Il est donc absolument impossible de concevoir l'existence vers 9600 d'Athéniens d'origine grecque, et par suite d'Athéniens véritables. Il ne pouvait exister à cette époque dans le futur territoire d'Athènes qu'un peuple pélasge de race méditerranéenne.

La tradition égyptienne qui parle d'Athéniens à cette époque altère donc les faits et constitue un anachronisme en donnant aux prédécesseurs des Grecs le nom de leurs futurs successeurs.

On ne doit pas néanmoins s'appuyer sur cette déformation pour y voir une falsification volontaire. Les Égyptiens ne se sont pas toujours rendu bien compte du caractère ethnique de ces peuples des îles et des rives de la Méditerranée qu'ils désignaient généralement et globalement sous le nom d'Haoui-Nebou.

Arrivés à les mieux connaître à l'époque de Solon, ils y voyaient surtout des Athéniens, le peuple alors le plus illustre en Grèce, et pouvaient croire qu'ils occupaient depuis des siècles leur territoire. C'est sur eux qu'ils ont reporté les vagues notions qu'ils avaient des plus anciens peuples de la Méditerranée orientale, et de quelqu'une de leurs cités contemporaines de la création de Saïs en Égypte.

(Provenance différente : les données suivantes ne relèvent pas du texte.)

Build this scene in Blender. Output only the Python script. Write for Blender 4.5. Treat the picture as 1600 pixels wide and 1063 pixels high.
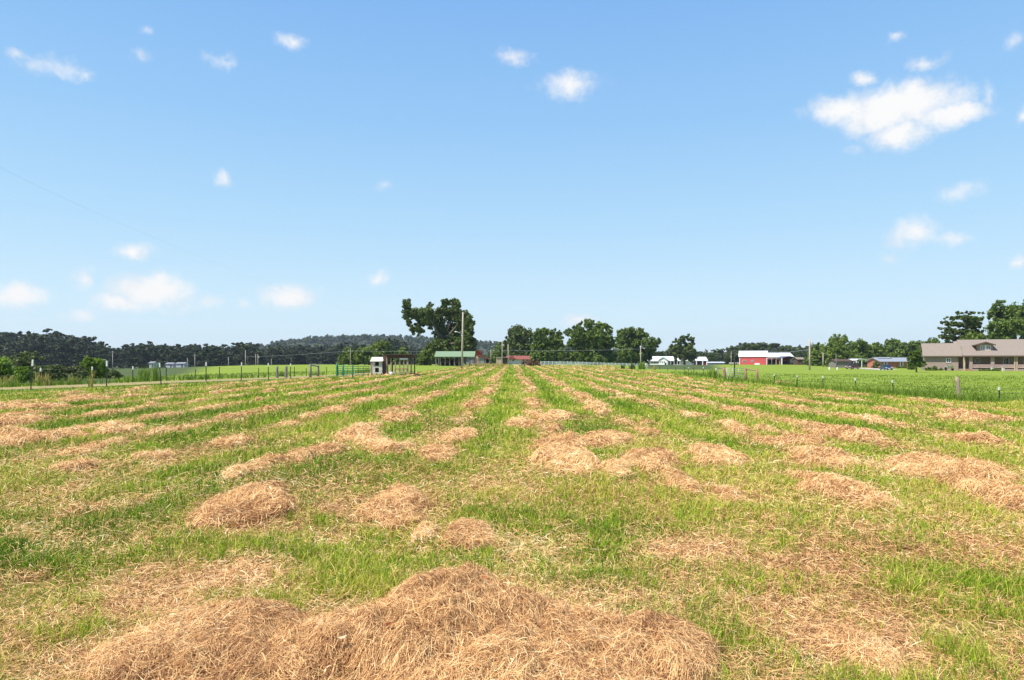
import bpy, math, random
import numpy as np
from math import radians, sin, cos, pi, hypot, atan2

random.seed(7)
RNG = np.random.default_rng(7)
for o in list(bpy.data.objects):
    bpy.data.objects.remove(o)
SC = bpy.context.scene
COL = SC.collection

# ------------------------------------------------------------------ camera
F = 1067.0            # focal length in photo pixels (1600 wide)
HZ = 560.0            # horizon row in the photo
CH = 1.7              # eye height
cam_d = bpy.data.cameras.new('camera')
cam = bpy.data.objects.new('camera', cam_d)
COL.objects.link(cam)
cam.location = (0, 0, CH)
cam.rotation_euler = (pi / 2, 0, 0)
cam_d.sensor_width = 36
cam_d.lens = 36 * F / 1600
cam_d.shift_y = (HZ - 531.5) / 1600
cam_d.clip_start = 0.05
cam_d.clip_end = 20000
SC.camera = cam

# ------------------------------------------------------------------ light and exposure
SUN_EL = radians(56)
SUN_XY = (-0.86, -0.51)          # horizontal direction towards the sun
SC.view_settings.view_transform = 'Standard'
SC.view_settings.look = 'None'
SC.view_settings.exposure = 0.5
SC.view_settings.gamma = 1
sun_d = bpy.data.lights.new('sun', 'SUN')
sun_d.energy = 5.0
sun_d.angle = radians(0.5)
sun_d.color = (1, 0.94, 0.85)
sun = bpy.data.objects.new('sun', sun_d)
COL.objects.link(sun)
sun.location = (-60, -40, 90)
sun.rotation_euler = (pi / 2 - SUN_EL, 0, atan2(SUN_XY[1], SUN_XY[0]) + pi / 2)


HAZE = .00011
SKY_LVL = 1 / (.15 * 2 ** .5)


def build_world():
    w = bpy.data.worlds.new('World')
    SC.world = w
    w.use_nodes = True
    nt = w.node_tree
    N = nt.nodes
    L = nt.links
    N.clear()
    out = N.new('ShaderNodeOutputWorld')
    bg = N.new('ShaderNodeBackground')
    bg.inputs['Strength'].default_value = 0.15
    sky = N.new('ShaderNodeTexSky')
    sky.sky_type = 'NISHITA'
    sky.sun_disc = False
    sky.sun_elevation = SUN_EL
    sky.sun_rotation = atan2(SUN_XY[0], SUN_XY[1])
    sky.altitude = 200
    sky.air_density = 1.0
    sky.dust_density = 0.6
    sky.ozone_density = 1.6
    # clouds: fair-weather puffs at fixed compass directions
    tc = N.new('ShaderNodeTexCoord')
    nz = N.new('ShaderNodeTexNoise')
    nz.inputs['Scale'].default_value = 16
    nz.inputs['Detail'].default_value = 8
    nz.inputs['Roughness'].default_value = 0.62
    L.new(tc.outputs['Generated'], nz.inputs['Vector'])
    sep = N.new('ShaderNodeSeparateXYZ')
    L.new(tc.outputs['Generated'], sep.inputs[0])

    def m(op, a, b=None, c=None):
        n = N.new('ShaderNodeMath')
        n.operation = op
        for i, v in enumerate((a, b, c)):
            if v is None:
                continue
            if isinstance(v, (int, float)):
                n.inputs[i].default_value = v
            else:
                L.new(v, n.inputs[i])
        return n.outputs[0]
    az = m('ARCTAN2', sep.outputs[0], sep.outputs[1])
    el = m('ARCSINE', sep.outputs[2])
    cb = N.new('ShaderNodeCombineXYZ')
    L.new(az, cb.inputs[0])
    L.new(el, cb.inputs[1])
    warp = N.new('ShaderNodeVectorMath')
    warp.operation = 'MULTIPLY_ADD'
    L.new(nz.outputs['Color'], warp.inputs[0])
    warp.inputs[1].default_value = (0.060, 0.040, 0)
    L.new(cb.outputs[0], warp.inputs[2])
    off = (0.030, 0.020)
    clouds = [  # px, py, rx, ry, density
        (1400, 168, 135, 48, 1.3), (1318, 168, 75, 30, 1.1), (1485, 182, 80, 24, 1.2), (1405, 205, 62, 32, 1.1), (1425, 140, 62, 26, 1.1),
        (1350, 124, 22, 14, .75), (890, 135, 60, 30, .75), (805, 88, 36, 16, .6), (340, 93, 26, 16, .55), (455, 64, 28, 15, .6),
        (85, 108, 75, 22, .5), (40, 90, 30, 14, .5), (135, 120, 25, 15, .55), (225, 92, 24, 12, .4), (352, 280, 18, 15, .6),
        (212, 392, 38, 20, .9), (137, 436, 26, 20, .6), (25, 458, 58, 30, 1.1), (240, 455, 84, 36, 1.2), (190, 475, 60, 20, 1.0),
        (120, 488, 34, 16, .6), (325, 475, 32, 15, .5), (455, 462, 60, 24, 1.05), (590, 437, 20, 16, .7), (380, 478, 24, 10, .4),
        (1490, 302, 50, 17, .6), (1425, 362, 48, 32, .8), (1490, 377, 38, 16, .65), (1448, 97, 40, 15, .6), (1405, 58, 20, 12, .5),
        (1575, 66, 25, 14, .5), (1598, 178, 20, 22, .8), (1545, 150, 20, 34, .42), (1594, 410, 22, 14, .7), (905, 503, 40, 13, .6),
        (222, 45, 18, 10, .4), (1340, 230, 20, 11, .4), (600, 288, 20, 9, .3), (1400, 400, 24, 10, .4)]
    field = None
    for px, py, rx, ry, dn in clouds:
        x, z = (px - 800) / F, (HZ - py) / F
        a = atan2(x, 1)
        e = atan2(z, hypot(x, 1))
        sx = 1 / (rx / F * cos(a) ** 2)
        sy = 1 / (ry / F * cos(a) * cos(e) ** 2)
        v = N.new('ShaderNodeVectorMath')
        v.operation = 'MULTIPLY_ADD'
        L.new(warp.outputs[0], v.inputs[0])
        v.inputs[1].default_value = (sx, sy, 0)
        v.inputs[2].default_value = (-(a + off[0]) * sx, -(e + off[1]) * sy, 0)
        ln = N.new('ShaderNodeVectorMath')
        ln.operation = 'LENGTH'
        L.new(v.outputs[0], ln.inputs[0])
        f = m('MULTIPLY_ADD', ln.outputs['Value'], -dn, dn)
        field = f if field is None else m('MAXIMUM', field, f)
    fine = N.new('ShaderNodeTexNoise')
    fine.inputs['Scale'].default_value = 58
    fine.inputs['Detail'].default_value = 9
    fine.inputs['Roughness'].default_value = 0.65
    L.new(tc.outputs['Generated'], fine.inputs['Vector'])
    dens = m('ADD', field, m('MULTIPLY_ADD', fine.outputs['Fac'], 0.95, -0.43))
    mr = N.new('ShaderNodeMapRange')
    mr.interpolation_type = 'SMOOTHSTEP'
    L.new(dens, mr.inputs[0])
    mr.inputs[1].default_value = -0.02
    mr.inputs[2].default_value = 0.95
    # the summer sky pales evenly towards the horizon
    rp = N.new('ShaderNodeValToRGB')
    e = rp.color_ramp.elements
    st = ((0.0, (.72, .88, .99)), (.09, (.615, .835, .985)), (.20, (.465, .735, .975)), (.36, (.32, .60, .945)), (.55, (.225, .48, .90)), (1, (.10, .27, .64)))
    while len(e) < len(st):
        e.new(.5)
    for q, (p, c) in zip(e, st):
        q.position = p
        q.color = (*c, 1)
    L.new(m('MULTIPLY', el, 1 / 0.9), rp.inputs[0])
    sc_ = N.new('ShaderNodeVectorMath')
    sc_.operation = 'SCALE'
    L.new(rp.outputs[0], sc_.inputs[0])
    sc_.inputs['Scale'].default_value = SKY_LVL
    pale = N.new('ShaderNodeMix')
    pale.data_type = 'RGBA'
    pale.inputs['Factor'].default_value = .92
    L.new(sky.outputs[0], pale.inputs[6])
    L.new(sc_.outputs[0], pale.inputs[7])
    mix = N.new('ShaderNodeMix')
    mix.data_type = 'RGBA'
    cc = N.new('ShaderNodeMix')
    cc.data_type = 'RGBA'
    gr = N.new('ShaderNodeMapRange')
    gr.interpolation_type = 'SMOOTHSTEP'
    L.new(m('MULTIPLY_ADD', nz.outputs['Fac'], 1.0, m('MULTIPLY', dens, -.25)), gr.inputs[0])
    gr.inputs[1].default_value = .30
    gr.inputs[2].default_value = .62
    L.new(gr.outputs[0], cc.inputs['Factor'])
    cc.inputs[6].default_value = (.985 * SKY_LVL, .985 * SKY_LVL, .985 * SKY_LVL, 1)
    cc.inputs[7].default_value = (.83 * SKY_LVL, .86 * SKY_LVL, .91 * SKY_LVL, 1)
    L.new(cc.outputs[2], mix.inputs[7])
    L.new(mr.outputs[0], mix.inputs['Factor'])
    L.new(pale.outputs[2], mix.inputs[6])
    mix.inputs[7].default_value = (.96 * SKY_LVL, .955 * SKY_LVL, .965 * SKY_LVL, 1)
    L.new(mix.outputs[2], bg.inputs[0])
    L.new(bg.outputs[0], out.inputs[0])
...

L"introduction du nom des Athéniens dans la légende s'explique donc assez naturellement sans y voir la preuve d'une intention politique des prêtres de Saïs. Tout au plus peut-on supposer qu'ils ont cherché à plaire leurs interlocuteurs en rattachant à leur patrie le souvenir d'un événement glorieux intéressant toutes les populations anciennes de la Méditerranée orientale.